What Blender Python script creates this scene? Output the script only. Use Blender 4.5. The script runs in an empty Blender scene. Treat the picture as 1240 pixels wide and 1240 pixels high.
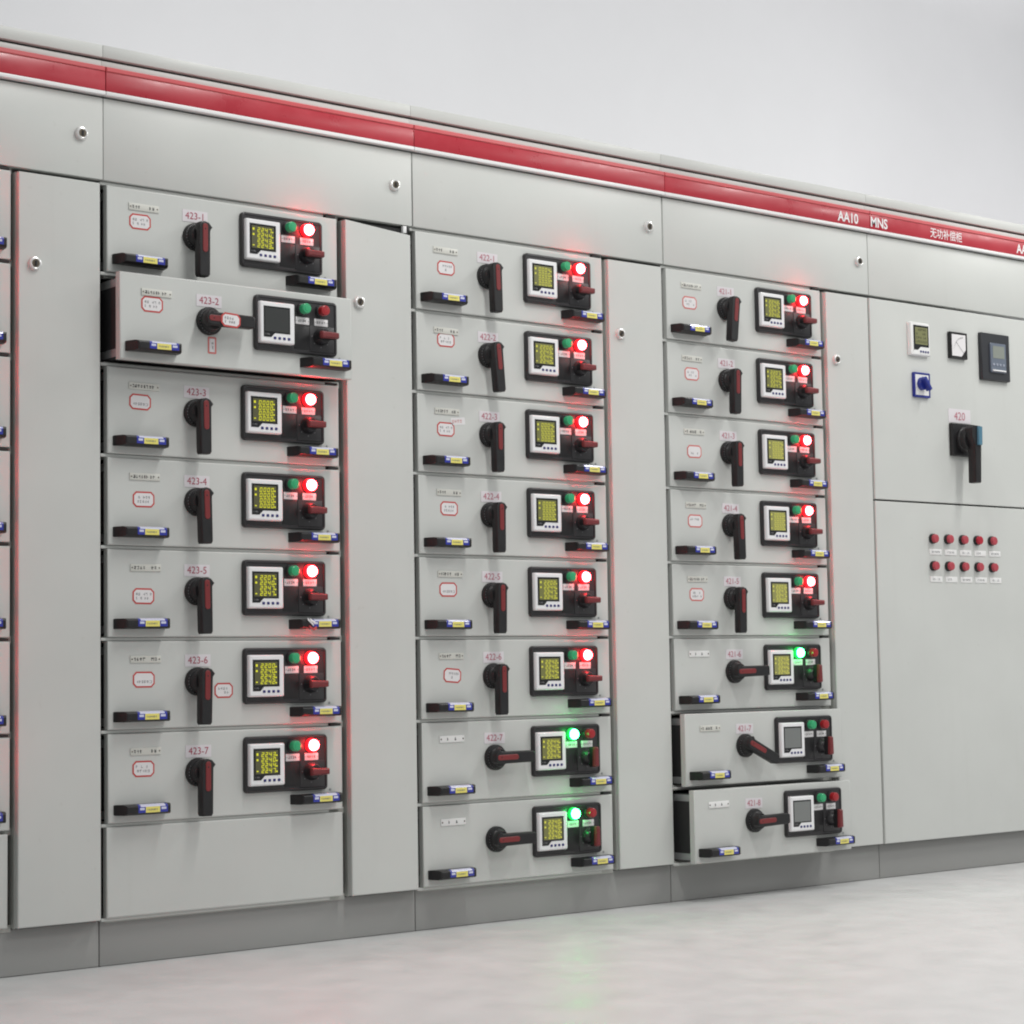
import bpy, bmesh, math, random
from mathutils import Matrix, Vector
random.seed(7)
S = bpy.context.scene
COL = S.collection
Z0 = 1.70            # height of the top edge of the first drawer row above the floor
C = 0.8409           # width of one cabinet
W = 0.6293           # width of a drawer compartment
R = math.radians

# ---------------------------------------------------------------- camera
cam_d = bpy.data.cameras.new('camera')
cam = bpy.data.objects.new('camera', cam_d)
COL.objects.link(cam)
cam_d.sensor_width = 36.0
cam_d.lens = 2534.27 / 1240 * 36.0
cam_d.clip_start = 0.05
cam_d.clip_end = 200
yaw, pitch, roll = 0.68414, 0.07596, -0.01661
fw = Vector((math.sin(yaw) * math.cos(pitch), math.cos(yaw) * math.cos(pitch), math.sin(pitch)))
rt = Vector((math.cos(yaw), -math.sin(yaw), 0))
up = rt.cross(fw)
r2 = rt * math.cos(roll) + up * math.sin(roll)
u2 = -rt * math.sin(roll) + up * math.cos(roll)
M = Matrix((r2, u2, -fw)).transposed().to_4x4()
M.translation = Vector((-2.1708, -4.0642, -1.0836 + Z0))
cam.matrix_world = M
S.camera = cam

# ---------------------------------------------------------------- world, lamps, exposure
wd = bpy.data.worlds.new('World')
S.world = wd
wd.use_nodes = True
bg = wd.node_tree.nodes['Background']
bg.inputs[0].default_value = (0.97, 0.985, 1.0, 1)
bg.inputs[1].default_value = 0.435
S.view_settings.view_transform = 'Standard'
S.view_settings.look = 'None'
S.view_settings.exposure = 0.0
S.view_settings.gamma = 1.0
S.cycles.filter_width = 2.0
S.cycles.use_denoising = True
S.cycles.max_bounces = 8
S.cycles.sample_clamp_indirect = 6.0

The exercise
Count the lines of the data that contain the string "scene", and reply with that number alone.

Correct answer
2